When your canonical tag and your sitemap point at different URLs, Google doesn’t resolve the conflict by a fixed rule where one of them wins. It reads both as hints rather than commands, and weighs them together with your internal links, your redirects, and the content itself before deciding which URL best represents the page. So the plain answer to which one wins is neither. A disagreement between them doesn’t hand victory to the sitemap or the canonical, it weakens both and pushes Google to make its own call.

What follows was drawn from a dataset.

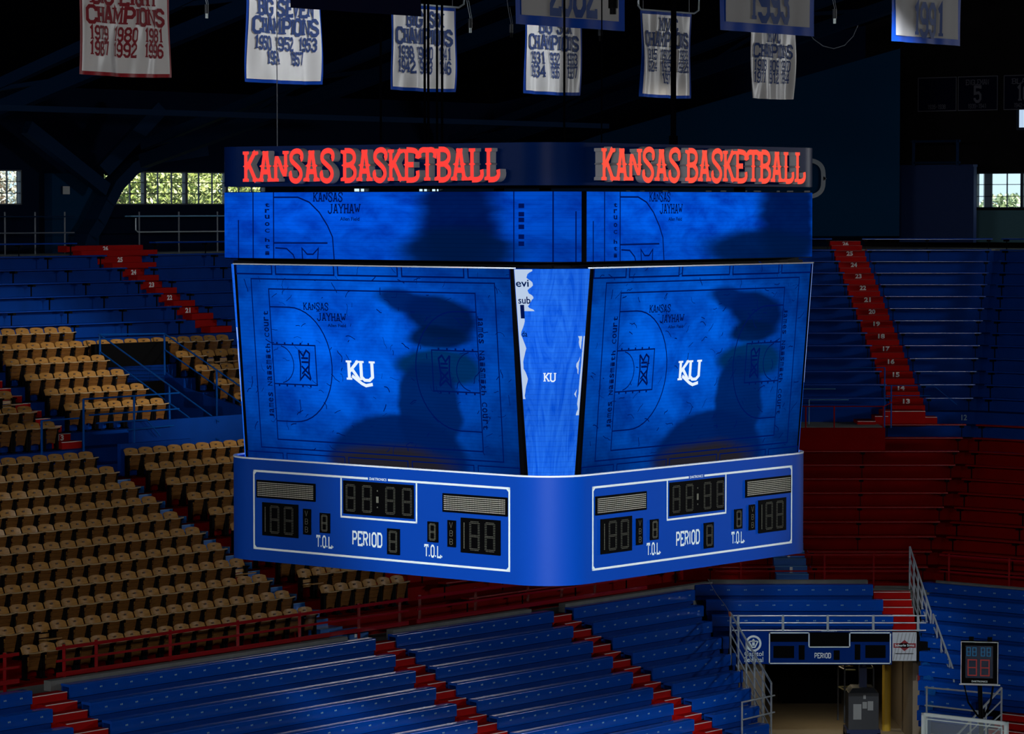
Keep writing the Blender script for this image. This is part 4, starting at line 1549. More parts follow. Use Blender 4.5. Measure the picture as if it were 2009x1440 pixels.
# ================================================================== low padded benches
def pad_bench(p0, p1, ztop, back, label, group, nums=True, skew0=None, skew1=None, face=0.29):
    """low bench: long moulded seat with a deep front; back = direction away from the court"""
    d = (p1 - p0).normalized()
    L = (p1 - p0).length
    t = thing('low_bleacher_bench', up((p0 + p1) / 2, ztop - 0.6), label, 'bench', group)
    fr = lambda x, y, zz: p0 + d * x + back * y + Z_ * (ztop + zz)
    mb = MB()
    prof = [(0.0, -face)] + [(0.03 - 0.03 * math.cos(a_), -0.03 + 0.03 * math.sin(a_)) for a_ in (0, 0.4, 0.8, 1.2, 1.5708)] + [(0.30, 0.0), (0.30, -0.05), (0.05, -0.07), (0.05, -face)]
    mb.prism([fr(0, y, z) for y, z in prof], d * L)
    mb.build('seat', M['blue_bench'], t, smooth=True)
    mb = MB()
    mb.box(fr, 0.02, L - 0.02, 0.04, 0.62, -0.42, -face - 0.02)
    mb.build('footboard', M['blue_floor'], t)
    mb = MB()
    mb.box(fr, 0.05, L - 0.05, 0.30, 0.34, -0.62, -0.05)
    mb.build('riser_board', M['blue_floor'], t)
    if nums:
        mb = MB()
        x = 0.45
        while x < L - 0.2:
            mb.box(fr, x - 0.035, x - 0.008, -0.004, 0.0, -0.15, -0.118)
            mb.box(fr, x + 0.008, x + 0.035, -0.004, 0.0, -0.15, -0.115)
            x += 0.46
        o = mb.build('seat_numbers', M['seatnum'], t)
        o['kind'] = 'stuff'
    return t


def c2(u):
    return V((u.x, u.y, 0))


SEC = ((40.0, 48.13, 'at the lower left edge'), (49.24, 59.2, 'between the left and middle red stairs'), (59.98, 66.07, 'between the middle and right red stairs'))
for s0, s1, where in SEC:
    for i in range(9):
        q = 52.5 - 0.635 * i
        z = 3.13 - 0.335 * i
        if PXE(Q(q, s1, z)) < 0 or (YH + (EYE - z) / Q(q, s1, 0).y * F_) > 1500:
            continue
        pad_bench(Q(q, s0, 0), Q(q, s1, 0), z, A_, 'low blue bench %s, %s row from top' % (where, nth(i)), 'low blue benches')
for i in range(9):
    q = 52.5 - 0.635 * i
    z = 3.13 - 0.335 * i
    s1 = 72.2 - 0.475 * i
    pad_bench(Q(q, 66.9, 0), Q(q, s1, 0), z, A_, 'low blue bench between the right red stair and the tunnel railing, %s row from top' % nth(i), 'low blue benches')
for i in range(3):
    y = 89.7 - 0.68 * i
    z = 3.19 - 0.335 * i
    x0 = (A_.y * y - (52.55 - 0.635 * i)) / (-A_.x) + 0.05
    if i == 2:
        x0 = 5.36
    else:
        x0 -= 0.42
    x1 = 9.82 + (0.2 * i)
    pad_bench(V((x0, y, 0)), V((x1, y, 0)), z, Y_, 'low blue bench above the tunnel, %s row from top' % nth(i), 'low blue benches above the tunnel')
for i in range(3, 7):
    P0 = Q(52.5 - 0.635 * i, 72.2 - 0.475 * i, 0)
    pad_bench(P0 + X_ * 0.03, V((5.72 + 0.13 * (i - 3), P0.y, 0)), 3.13 - 0.335 * i, Y_, 'short low blue bench piece against the left grid railing, %s row from top' % nth(i), 'low blue bench pieces by the railing', nums=False)
for i in range(10):
    s = 77.2 - 0.55 * i
    z = 3.18 - 0.295 * i
    # its near end steps to the right row by row
    q = 48.45 - 0.33 * i
    pad_bench(Q(q, s, 0), Q(q - 9 if i < 8 else (44.2 if i == 8 else 43.4), s, 0), z, B_, 'low blue bench right of the tunnel behind the shot clock, %s row from top' % nth(i), 'low blue benches right of the tunnel', face=0.26)
# red stairs between the corner benches and the rail above the tunnel
steps = []
for j in range(5):
    y0 = 89.85 - 0.33 * j
    z = 2.98 - 0.168 * j
    steps.append((WF, 9.86 + 0.05 * j, 10.85, y0, y0 + 0.35, z - 0.3, z))
stair('aisle_stair', 'red stair with white edges above the tunnel beside the tall grid railing', None, steps, 'red_step', 'nosing')
steps = []
for j in range(4):
    s_ = 72.6 - 0.3 * j
    fr_ = frame(Q(43.2, s_, 0), -A_, B_, Z_)
    steps.append((fr_, 0, 1.2, 0, 0.32, 0.62 - 0.16 * j - 0.2 * (j < 3), 0.62 - 0.16 * j))
stair('aisle_stair', 'few red steps at the right edge beside the glass backboard', None, steps, 'red_step', 'nosing')

# ================================================================== shell of the building
def roofz(q):
    return 17.2 + (77 - q) * 0.27 if q > 33 else 29.08 - (33 - q) * 0.27


def wallbox(mb, P, a0, a1, z0, z1, th=0.3):
    """P(a, d) gives the wall line at parameter a, depth d outwards"""
    mb.hexa([up(P(a0, 0), z0), up(P(a1, 0), z0), up(P(a1, th), z0), up(P(a0, th), z0), up(P(a0, 0), z1), up(P(a1, 0), z1), up(P(a1, th), z1), up(P(a0, th), z1)])


def wall_with(name, P, a0, a1, ztop, holes, m, th=0.3):
    """holes: (a0, a1, z0, z1) sorted along a"""
    mb = MB()
    cur = a0
    for h0, h1, z0, z1 in holes:
        wallbox(mb, P, cur, h0, -1.5, ztop, th)
        wallbox(mb, P, h0, h1, -1.5, z0, th)
        wallbox(mb, P, h0, h1, z1, ztop, th)
        cur = h1
    wallbox(mb, P, cur, a1, -1.5, ztop, th)
    return tag(mb.build(name, M[m]), kind='structure')


LWp = lambda s, d: Q(77.0 + d, s, 0)
RWp = lambda q, d: Q(-q, 101.9 + d, 0)
WIN_L = [(66.9, 70.35, 13.52, 14.60), (73.8, 81.35, 13.52, 14.60), (85.75, 86.6, 13.52, 14.12), (89.2, 90.6, 13.52, 14.12)]
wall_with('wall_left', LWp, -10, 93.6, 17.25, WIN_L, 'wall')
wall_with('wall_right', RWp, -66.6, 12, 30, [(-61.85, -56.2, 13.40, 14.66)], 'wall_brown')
mb = MB()
wallbox(mb, lambda x, d: V((x, 121.0 + d, 0)), -1.0, 13.1, -1.5, 21)
tag(mb.build('wall_corner', M['wall']), kind='structure')
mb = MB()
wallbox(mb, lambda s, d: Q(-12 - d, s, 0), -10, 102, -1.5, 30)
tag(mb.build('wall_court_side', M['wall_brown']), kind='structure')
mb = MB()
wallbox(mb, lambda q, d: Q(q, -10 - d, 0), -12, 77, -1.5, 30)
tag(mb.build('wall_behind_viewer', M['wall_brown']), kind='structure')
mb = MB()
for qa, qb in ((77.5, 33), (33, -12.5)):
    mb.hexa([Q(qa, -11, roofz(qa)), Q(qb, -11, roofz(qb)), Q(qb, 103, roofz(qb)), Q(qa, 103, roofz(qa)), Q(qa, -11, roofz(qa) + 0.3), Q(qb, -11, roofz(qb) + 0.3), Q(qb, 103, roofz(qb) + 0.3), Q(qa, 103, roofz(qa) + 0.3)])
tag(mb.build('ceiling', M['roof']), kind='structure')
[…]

That is why a clean-looking canonical tag can still be overridden. When the sitemap lists one URL and the tag names another, Google’s confidence in your stated preference drops, and it leans harder on the other evidence. Internal links carry the most weight here, since they act as a running vote for which page your own site treats as primary, and if they point at a third version, Google may settle on that one. The tag didn’t lose to the sitemap; the mixed signals left Google to choose, and it picked what looked most consistent across the site.
So the lever isn’t working out which signal ranks above which, it is removing the disagreement. Make the canonical tag, the sitemap entry, and the internal links all name the same URL, so every signal tells Google the same thing. When they agree, Google has a clear reason to honor your choice; when they fight, you have handed the decision to Google by default. Audit the three together and align them on the URL you actually want indexed, rather than guessing which one dominates.